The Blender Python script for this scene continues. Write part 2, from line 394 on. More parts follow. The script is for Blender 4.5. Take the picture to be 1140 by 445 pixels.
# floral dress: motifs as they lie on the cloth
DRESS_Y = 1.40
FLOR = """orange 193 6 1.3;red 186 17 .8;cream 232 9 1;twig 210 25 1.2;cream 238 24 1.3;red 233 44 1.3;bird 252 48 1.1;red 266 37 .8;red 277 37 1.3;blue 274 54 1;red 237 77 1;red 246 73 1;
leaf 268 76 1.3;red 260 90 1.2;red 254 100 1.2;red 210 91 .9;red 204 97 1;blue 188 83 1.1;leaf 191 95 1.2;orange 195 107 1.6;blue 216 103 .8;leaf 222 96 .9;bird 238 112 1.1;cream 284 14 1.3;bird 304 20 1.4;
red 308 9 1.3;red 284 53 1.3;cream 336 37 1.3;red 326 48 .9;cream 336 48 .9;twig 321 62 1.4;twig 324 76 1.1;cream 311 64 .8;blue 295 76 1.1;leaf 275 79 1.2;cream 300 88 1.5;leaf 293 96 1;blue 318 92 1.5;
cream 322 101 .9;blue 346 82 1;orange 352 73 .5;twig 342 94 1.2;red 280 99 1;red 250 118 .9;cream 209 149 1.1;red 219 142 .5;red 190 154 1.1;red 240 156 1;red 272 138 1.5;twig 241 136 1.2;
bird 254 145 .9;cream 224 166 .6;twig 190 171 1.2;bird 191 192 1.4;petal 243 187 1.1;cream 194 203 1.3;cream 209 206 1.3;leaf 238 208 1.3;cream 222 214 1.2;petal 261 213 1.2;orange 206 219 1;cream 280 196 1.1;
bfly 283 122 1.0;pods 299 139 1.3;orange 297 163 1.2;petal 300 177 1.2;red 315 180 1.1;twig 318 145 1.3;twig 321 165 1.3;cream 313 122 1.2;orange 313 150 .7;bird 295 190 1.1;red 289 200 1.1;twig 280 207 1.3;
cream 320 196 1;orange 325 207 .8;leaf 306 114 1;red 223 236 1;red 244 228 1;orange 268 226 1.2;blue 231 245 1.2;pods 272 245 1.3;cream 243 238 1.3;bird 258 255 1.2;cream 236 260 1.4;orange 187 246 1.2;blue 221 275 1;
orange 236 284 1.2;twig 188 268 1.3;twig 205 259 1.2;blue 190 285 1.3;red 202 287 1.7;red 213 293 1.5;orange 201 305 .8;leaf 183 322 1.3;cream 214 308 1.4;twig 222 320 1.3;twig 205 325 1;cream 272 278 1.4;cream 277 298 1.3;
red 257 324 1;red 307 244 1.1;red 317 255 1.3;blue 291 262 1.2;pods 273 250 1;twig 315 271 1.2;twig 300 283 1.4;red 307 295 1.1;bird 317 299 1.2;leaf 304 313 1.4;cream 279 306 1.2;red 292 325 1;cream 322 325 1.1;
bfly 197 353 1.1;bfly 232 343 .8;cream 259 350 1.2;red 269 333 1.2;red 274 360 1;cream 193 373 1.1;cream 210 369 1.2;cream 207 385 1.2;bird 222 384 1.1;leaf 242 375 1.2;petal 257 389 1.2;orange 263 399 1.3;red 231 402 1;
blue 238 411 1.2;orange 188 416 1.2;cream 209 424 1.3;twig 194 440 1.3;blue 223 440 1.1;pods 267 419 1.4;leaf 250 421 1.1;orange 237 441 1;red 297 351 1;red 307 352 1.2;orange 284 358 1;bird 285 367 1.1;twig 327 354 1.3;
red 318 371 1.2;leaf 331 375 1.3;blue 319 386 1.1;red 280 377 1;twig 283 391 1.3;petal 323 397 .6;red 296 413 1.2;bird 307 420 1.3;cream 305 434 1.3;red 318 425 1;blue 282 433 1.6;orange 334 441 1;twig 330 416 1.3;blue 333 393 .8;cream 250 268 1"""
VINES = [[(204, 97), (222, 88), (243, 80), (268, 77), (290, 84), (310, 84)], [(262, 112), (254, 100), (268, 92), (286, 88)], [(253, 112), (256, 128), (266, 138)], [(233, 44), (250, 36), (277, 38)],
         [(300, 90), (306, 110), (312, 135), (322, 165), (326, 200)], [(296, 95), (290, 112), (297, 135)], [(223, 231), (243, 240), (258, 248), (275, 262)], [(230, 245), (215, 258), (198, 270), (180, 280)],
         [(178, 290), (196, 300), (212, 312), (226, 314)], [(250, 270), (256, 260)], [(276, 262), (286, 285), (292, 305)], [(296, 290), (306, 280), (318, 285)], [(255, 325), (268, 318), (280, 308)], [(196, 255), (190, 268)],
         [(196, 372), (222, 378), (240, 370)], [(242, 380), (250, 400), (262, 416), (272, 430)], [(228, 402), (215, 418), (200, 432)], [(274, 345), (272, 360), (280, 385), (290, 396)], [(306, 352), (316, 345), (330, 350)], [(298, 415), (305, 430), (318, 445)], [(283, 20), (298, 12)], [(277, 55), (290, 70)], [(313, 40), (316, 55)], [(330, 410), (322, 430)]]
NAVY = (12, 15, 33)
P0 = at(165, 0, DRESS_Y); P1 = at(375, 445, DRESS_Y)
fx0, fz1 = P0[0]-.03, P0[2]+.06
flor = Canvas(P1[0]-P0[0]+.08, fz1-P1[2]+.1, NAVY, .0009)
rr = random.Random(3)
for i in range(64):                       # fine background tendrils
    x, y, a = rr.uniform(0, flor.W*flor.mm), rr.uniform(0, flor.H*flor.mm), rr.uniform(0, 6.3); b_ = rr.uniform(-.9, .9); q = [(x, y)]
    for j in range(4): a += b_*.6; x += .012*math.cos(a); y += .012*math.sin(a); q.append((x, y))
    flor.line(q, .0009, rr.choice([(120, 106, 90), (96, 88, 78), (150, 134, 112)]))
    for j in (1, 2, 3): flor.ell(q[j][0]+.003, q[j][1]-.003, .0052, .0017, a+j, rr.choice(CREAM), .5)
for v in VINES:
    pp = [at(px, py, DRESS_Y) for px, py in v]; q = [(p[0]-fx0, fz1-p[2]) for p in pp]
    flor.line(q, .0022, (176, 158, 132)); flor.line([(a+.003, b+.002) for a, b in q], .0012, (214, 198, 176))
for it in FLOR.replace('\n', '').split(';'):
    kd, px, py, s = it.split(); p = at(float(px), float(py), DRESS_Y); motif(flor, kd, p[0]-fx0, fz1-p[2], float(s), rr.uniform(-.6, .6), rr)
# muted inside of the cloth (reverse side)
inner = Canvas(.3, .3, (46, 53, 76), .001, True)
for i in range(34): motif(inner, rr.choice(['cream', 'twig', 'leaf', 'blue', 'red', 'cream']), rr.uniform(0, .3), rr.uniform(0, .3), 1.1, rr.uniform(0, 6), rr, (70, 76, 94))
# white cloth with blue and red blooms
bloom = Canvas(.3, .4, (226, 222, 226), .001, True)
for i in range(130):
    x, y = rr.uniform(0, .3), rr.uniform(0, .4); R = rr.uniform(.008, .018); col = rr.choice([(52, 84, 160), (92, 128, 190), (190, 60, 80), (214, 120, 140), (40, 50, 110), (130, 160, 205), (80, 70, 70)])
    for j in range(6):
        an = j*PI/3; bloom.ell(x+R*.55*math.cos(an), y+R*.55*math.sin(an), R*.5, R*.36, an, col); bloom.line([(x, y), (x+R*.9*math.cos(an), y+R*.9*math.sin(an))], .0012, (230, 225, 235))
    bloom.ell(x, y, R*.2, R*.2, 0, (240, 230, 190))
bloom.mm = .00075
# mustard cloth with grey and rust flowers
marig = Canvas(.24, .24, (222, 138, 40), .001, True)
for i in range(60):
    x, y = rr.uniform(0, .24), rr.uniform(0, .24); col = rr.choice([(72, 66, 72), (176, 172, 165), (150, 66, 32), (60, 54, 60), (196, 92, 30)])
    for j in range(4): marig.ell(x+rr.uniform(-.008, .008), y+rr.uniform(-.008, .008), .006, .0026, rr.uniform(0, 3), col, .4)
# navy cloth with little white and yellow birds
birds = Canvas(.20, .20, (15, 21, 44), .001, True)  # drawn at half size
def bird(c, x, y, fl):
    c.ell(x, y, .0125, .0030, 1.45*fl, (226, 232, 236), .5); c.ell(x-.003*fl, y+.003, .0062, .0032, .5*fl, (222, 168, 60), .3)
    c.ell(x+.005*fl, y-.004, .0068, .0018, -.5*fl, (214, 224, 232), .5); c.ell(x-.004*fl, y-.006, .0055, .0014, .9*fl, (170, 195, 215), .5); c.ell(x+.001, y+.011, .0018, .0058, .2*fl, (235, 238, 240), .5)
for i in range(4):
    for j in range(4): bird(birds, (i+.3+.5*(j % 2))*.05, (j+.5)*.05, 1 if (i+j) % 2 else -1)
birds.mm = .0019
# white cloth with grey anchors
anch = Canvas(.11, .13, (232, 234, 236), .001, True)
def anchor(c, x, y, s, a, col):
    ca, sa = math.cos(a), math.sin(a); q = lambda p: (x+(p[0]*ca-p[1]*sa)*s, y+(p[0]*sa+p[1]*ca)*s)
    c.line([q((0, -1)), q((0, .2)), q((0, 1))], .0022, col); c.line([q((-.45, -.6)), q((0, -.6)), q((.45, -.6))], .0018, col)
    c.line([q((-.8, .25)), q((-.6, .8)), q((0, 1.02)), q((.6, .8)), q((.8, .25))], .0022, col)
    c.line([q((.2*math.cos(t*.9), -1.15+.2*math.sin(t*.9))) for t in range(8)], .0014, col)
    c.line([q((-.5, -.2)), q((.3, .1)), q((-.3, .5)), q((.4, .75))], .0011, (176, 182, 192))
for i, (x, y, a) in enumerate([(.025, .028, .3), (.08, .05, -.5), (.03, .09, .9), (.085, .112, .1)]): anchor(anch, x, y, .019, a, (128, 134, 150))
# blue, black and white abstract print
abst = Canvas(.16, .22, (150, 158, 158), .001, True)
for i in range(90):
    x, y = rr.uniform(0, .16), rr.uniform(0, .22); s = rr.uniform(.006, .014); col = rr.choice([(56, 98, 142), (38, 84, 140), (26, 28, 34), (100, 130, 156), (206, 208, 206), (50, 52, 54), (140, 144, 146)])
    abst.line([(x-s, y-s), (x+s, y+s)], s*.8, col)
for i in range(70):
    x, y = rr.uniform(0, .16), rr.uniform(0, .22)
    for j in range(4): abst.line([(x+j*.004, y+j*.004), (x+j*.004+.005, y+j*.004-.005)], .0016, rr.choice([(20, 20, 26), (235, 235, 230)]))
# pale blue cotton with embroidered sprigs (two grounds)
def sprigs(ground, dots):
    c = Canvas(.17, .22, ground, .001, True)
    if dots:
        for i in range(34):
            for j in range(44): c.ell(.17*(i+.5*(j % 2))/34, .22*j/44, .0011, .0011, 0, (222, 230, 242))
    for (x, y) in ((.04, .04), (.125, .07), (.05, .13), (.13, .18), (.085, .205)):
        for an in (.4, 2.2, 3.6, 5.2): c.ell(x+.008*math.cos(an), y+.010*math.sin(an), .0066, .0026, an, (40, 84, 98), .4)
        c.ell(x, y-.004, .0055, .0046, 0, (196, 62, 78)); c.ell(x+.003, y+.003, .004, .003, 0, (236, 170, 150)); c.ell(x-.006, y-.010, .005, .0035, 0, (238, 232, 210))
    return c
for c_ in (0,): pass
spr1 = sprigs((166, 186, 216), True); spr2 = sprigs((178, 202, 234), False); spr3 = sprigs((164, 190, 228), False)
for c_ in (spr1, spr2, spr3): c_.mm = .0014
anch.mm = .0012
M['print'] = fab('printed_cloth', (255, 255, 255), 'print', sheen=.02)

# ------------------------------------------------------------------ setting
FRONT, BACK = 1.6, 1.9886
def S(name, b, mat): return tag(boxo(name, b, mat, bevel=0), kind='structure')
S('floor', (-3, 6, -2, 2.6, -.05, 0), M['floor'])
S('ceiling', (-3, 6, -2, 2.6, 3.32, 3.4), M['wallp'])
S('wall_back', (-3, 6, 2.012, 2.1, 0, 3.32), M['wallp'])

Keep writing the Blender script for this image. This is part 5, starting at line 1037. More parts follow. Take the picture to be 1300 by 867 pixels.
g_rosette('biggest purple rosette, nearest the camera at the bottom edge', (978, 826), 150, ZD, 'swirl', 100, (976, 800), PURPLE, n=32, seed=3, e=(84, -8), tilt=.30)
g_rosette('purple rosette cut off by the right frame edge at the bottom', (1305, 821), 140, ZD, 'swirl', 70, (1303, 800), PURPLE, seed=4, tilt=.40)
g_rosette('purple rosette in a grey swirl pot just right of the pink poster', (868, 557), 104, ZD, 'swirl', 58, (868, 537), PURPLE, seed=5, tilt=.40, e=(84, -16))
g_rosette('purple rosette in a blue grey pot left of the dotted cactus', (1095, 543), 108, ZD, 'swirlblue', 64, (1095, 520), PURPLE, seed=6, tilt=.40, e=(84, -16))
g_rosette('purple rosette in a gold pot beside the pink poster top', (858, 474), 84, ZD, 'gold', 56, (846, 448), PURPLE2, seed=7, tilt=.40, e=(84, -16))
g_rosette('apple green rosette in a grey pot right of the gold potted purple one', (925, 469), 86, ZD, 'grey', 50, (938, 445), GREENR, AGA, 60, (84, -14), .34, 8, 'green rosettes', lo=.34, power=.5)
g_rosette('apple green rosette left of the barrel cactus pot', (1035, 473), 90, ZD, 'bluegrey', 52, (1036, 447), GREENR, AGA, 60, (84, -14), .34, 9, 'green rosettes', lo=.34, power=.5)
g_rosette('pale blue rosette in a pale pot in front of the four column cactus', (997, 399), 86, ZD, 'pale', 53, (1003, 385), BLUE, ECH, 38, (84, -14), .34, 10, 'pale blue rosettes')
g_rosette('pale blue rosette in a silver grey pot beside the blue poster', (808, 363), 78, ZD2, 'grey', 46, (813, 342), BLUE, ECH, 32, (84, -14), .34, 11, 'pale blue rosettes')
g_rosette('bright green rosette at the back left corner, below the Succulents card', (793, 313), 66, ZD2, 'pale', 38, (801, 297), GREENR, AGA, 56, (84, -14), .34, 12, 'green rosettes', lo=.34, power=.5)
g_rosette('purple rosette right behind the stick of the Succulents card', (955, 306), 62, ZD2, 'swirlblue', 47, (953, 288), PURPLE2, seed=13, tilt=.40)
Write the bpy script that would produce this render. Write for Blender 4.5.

======

Directions:
Look back over the material above and state how many lines hold the word "parts". Write the number and nothing else.

Expected answer:
2